Return, word for word, every line that follows.

# DATA EXTRACT:
______________________________
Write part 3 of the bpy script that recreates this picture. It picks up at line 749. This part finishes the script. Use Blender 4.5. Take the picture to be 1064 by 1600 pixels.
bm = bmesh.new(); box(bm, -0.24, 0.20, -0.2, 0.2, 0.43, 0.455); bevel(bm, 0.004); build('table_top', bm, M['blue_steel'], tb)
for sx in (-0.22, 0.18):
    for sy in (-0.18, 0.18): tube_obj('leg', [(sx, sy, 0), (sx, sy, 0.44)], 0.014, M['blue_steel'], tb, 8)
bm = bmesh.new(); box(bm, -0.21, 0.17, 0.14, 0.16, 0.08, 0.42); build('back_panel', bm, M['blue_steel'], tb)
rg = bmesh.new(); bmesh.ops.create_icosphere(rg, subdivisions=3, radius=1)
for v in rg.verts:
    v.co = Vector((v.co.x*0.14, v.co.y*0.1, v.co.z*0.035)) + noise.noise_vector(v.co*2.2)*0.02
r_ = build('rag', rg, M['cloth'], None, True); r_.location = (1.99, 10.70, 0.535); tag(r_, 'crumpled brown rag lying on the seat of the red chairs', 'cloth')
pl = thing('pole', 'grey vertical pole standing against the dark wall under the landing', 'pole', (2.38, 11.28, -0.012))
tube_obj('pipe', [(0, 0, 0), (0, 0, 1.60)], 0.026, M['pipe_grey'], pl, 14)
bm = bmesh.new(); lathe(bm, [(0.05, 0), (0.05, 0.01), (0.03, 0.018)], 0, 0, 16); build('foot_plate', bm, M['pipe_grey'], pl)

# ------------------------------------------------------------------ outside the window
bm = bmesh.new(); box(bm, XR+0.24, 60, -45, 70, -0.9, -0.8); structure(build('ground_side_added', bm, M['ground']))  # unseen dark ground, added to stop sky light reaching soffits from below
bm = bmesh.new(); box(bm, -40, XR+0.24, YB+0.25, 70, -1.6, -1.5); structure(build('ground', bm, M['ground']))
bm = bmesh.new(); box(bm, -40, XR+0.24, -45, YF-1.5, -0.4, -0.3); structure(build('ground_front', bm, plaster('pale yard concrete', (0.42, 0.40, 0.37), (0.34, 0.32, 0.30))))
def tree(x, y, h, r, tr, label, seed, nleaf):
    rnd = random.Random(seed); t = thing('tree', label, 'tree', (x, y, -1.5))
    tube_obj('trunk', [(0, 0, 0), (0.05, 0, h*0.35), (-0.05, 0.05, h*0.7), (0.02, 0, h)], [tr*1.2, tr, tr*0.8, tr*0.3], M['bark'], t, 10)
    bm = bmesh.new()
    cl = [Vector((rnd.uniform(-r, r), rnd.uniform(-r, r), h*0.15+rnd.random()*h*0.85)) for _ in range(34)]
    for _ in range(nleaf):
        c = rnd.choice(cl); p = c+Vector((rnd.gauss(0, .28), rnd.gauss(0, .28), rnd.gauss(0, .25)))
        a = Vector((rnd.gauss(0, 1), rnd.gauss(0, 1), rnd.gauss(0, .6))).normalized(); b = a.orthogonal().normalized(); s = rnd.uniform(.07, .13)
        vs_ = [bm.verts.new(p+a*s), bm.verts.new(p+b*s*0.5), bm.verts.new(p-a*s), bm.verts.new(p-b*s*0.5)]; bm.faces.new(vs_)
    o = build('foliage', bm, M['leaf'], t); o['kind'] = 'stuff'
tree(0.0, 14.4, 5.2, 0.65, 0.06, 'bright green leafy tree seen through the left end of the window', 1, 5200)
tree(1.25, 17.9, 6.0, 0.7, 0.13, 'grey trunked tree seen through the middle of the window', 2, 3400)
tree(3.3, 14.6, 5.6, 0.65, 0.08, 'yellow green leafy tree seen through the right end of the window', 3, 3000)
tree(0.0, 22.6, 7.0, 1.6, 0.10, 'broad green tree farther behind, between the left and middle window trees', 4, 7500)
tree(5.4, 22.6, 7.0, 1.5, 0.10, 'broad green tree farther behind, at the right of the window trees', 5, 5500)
______________________________
# EXERCISE ANSWER:
Write part 3 of the bpy script that recreates this picture. It picks up at line 749. This part finishes the script. Use Blender 4.5. Take the picture to be 1064 by 1600 pixels.
bm = bmesh.new(); box(bm, -0.24, 0.20, -0.2, 0.2, 0.43, 0.455); bevel(bm, 0.004); build('table_top', bm, M['blue_steel'], tb)
for sx in (-0.22, 0.18):
    for sy in (-0.18, 0.18): tube_obj('leg', [(sx, sy, 0), (sx, sy, 0.44)], 0.014, M['blue_steel'], tb, 8)
bm = bmesh.new(); box(bm, -0.21, 0.17, 0.14, 0.16, 0.08, 0.42); build('back_panel', bm, M['blue_steel'], tb)
rg = bmesh.new(); bmesh.ops.create_icosphere(rg, subdivisions=3, radius=1)
for v in rg.verts:
    v.co = Vector((v.co.x*0.14, v.co.y*0.1, v.co.z*0.035)) + noise.noise_vector(v.co*2.2)*0.02
r_ = build('rag', rg, M['cloth'], None, True); r_.location = (1.99, 10.70, 0.535); tag(r_, 'crumpled brown rag lying on the seat of the red chairs', 'cloth')
pl = thing('pole', 'grey vertical pole standing against the dark wall under the landing', 'pole', (2.38, 11.28, -0.012))
tube_obj('pipe', [(0, 0, 0), (0, 0, 1.60)], 0.026, M['pipe_grey'], pl, 14)
bm = bmesh.new(); lathe(bm, [(0.05, 0), (0.05, 0.01), (0.03, 0.018)], 0, 0, 16); build('foot_plate', bm, M['pipe_grey'], pl)

# ------------------------------------------------------------------ outside the window
bm = bmesh.new(); box(bm, XR+0.24, 60, -45, 70, -0.9, -0.8); structure(build('ground_side_added', bm, M['ground']))  # unseen dark ground, added to stop sky light reaching soffits from below
bm = bmesh.new(); box(bm, -40, XR+0.24, YB+0.25, 70, -1.6, -1.5); structure(build('ground', bm, M['ground']))
bm = bmesh.new(); box(bm, -40, XR+0.24, -45, YF-1.5, -0.4, -0.3); structure(build('ground_front', bm, plaster('pale yard concrete', (0.42, 0.40, 0.37), (0.34, 0.32, 0.30))))
def tree(x, y, h, r, tr, label, seed, nleaf):
    rnd = random.Random(seed); t = thing('tree', label, 'tree', (x, y, -1.5))
    tube_obj('trunk', [(0, 0, 0), (0.05, 0, h*0.35), (-0.05, 0.05, h*0.7), (0.02, 0, h)], [tr*1.2, tr, tr*0.8, tr*0.3], M['bark'], t, 10)
    bm = bmesh.new()
    cl = [Vector((rnd.uniform(-r, r), rnd.uniform(-r, r), h*0.15+rnd.random()*h*0.85)) for _ in range(34)]
    for _ in range(nleaf):
        c = rnd.choice(cl); p = c+Vector((rnd.gauss(0, .28), rnd.gauss(0, .28), rnd.gauss(0, .25)))
        a = Vector((rnd.gauss(0, 1), rnd.gauss(0, 1), rnd.gauss(0, .6))).normalized(); b = a.orthogonal().normalized(); s = rnd.uniform(.07, .13)
        vs_ = [bm.verts.new(p+a*s), bm.verts.new(p+b*s*0.5), bm.verts.new(p-a*s), bm.verts.new(p-b*s*0.5)]; bm.faces.new(vs_)
    o = build('foliage', bm, M['leaf'], t); o['kind'] = 'stuff'
tree(0.0, 14.4, 5.2, 0.65, 0.06, 'bright green leafy tree seen through the left end of the window', 1, 5200)
tree(1.25, 17.9, 6.0, 0.7, 0.13, 'grey trunked tree seen through the middle of the window', 2, 3400)
tree(3.3, 14.6, 5.6, 0.65, 0.08, 'yellow green leafy tree seen through the right end of the window', 3, 3000)
tree(0.0, 22.6, 7.0, 1.6, 0.10, 'broad green tree farther behind, between the left and middle window trees', 4, 7500)
tree(5.4, 22.6, 7.0, 1.5, 0.10, 'broad green tree farther behind, at the right of the window trees', 5, 5500)